The Court held, nevertheless, that S’s title was bad. The court order dealt with registration but the legal estate remained in existence. The effect of the order was not (and could not be) to bring the legal estate to an end.  There was no evidence to show when the debts secured by the mortgage would fall due and so the Limitation Ordinance could not help. Although the charge could not be enforced against a subsequent purchaser or mortgagee, it was still in existence. Section 12A of the Conveyancing and Property Ordinance could, potentially, have been of use but there was no information to show what the appropriate payment into court would be.

The risk of enforcement may be low but this is irrelevant when the title is indisputably bad. S had agreed to sell the property free from encumbrances but could not do so.

Part performance: contract unregistered and in breach of New Grant

May 6, 2013

In Silver Hope Ltd v Chan Kwai Wah Alice ([2013] 1 HKLRD 823, CFI) W had entered into a contract to purchase the property in 1996. The contract amounted to a breach of the New Grant covenants concerning the property. W paid the entire purchase price and entered into possession. The contract was stamped but not registered. In 2012, P obtained a charging order in respect of the property and later an order for sale. W now sought to be joined as a defendant to the proceedings and to stay the execution of the order. To succeed, W needed to show that there was an arguable case that he had an equitable interest in the property. W was met by two arguments. First, that the contract was unlawful and so void (because it was formed in breach of covenant). Second, that the charging order (which had been duly registered) had priority over the unregistered contract.

W succeeded in being joined as a party. He was not relying on the contract but on the equity that arouse out of his having paid the entire purchase price and gone into possession (presumably this is on the basis of the doctrine of part performance).
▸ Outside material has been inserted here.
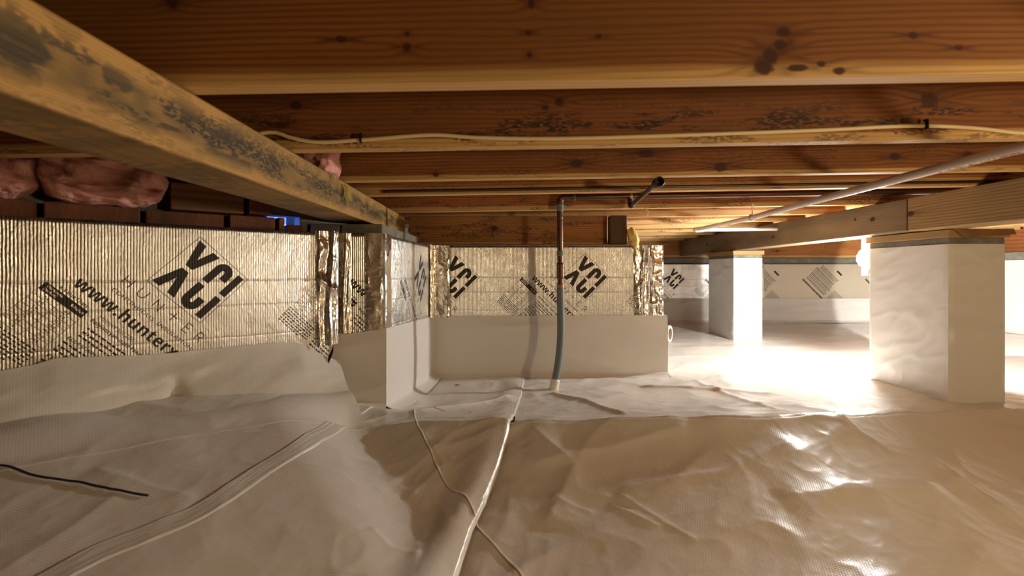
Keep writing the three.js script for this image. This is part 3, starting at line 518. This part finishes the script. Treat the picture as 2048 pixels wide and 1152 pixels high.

Hence, it could be argued that W would not need to plead the unlawful contract (see Tinsley v Milligan).

As for registration, after Financial and Investment Services for Asia Ltd v Baik Wha International Trading Co Ltd, it is clear that the court can look at the substance of the competing interests (and then consider the impact of registration or a failure to register). This could be seen as a contest between two equitable interests (Hong Kong Civil Procedure 2012 50/9A/17). Thus, it is arguable that W’s equitable interest has priority over the charging order notwithstanding the failure to register it.

Registration of Bankruptcy Order against spouse’s property

March 6, 2013

In Re Flat F 30/F Tower 20 (Hoi Kwai Mansion), Riviera Gardens ([2013] HKEC 286, CFI) H gave W the net proceeds of sale of a property he had sold. She used this money towards the cost of the renovation of a flat that she bought in her sole name. H became bankrupt and the Official Receiver registered the bankruptcy order against the title to the flat. W now sought to have the registration removed. She failed. Rule 73 of the Bankruptcy Rules allows the Official Receiver to register a bankruptcy order against the property of a spouse. W’s attempt was not helped by the fact that she had acknowledged that H had an interest in the flat (though it is not clear that the lack of such an acknowledgement would have made a difference). A bankruptcy order is not a lis pendens.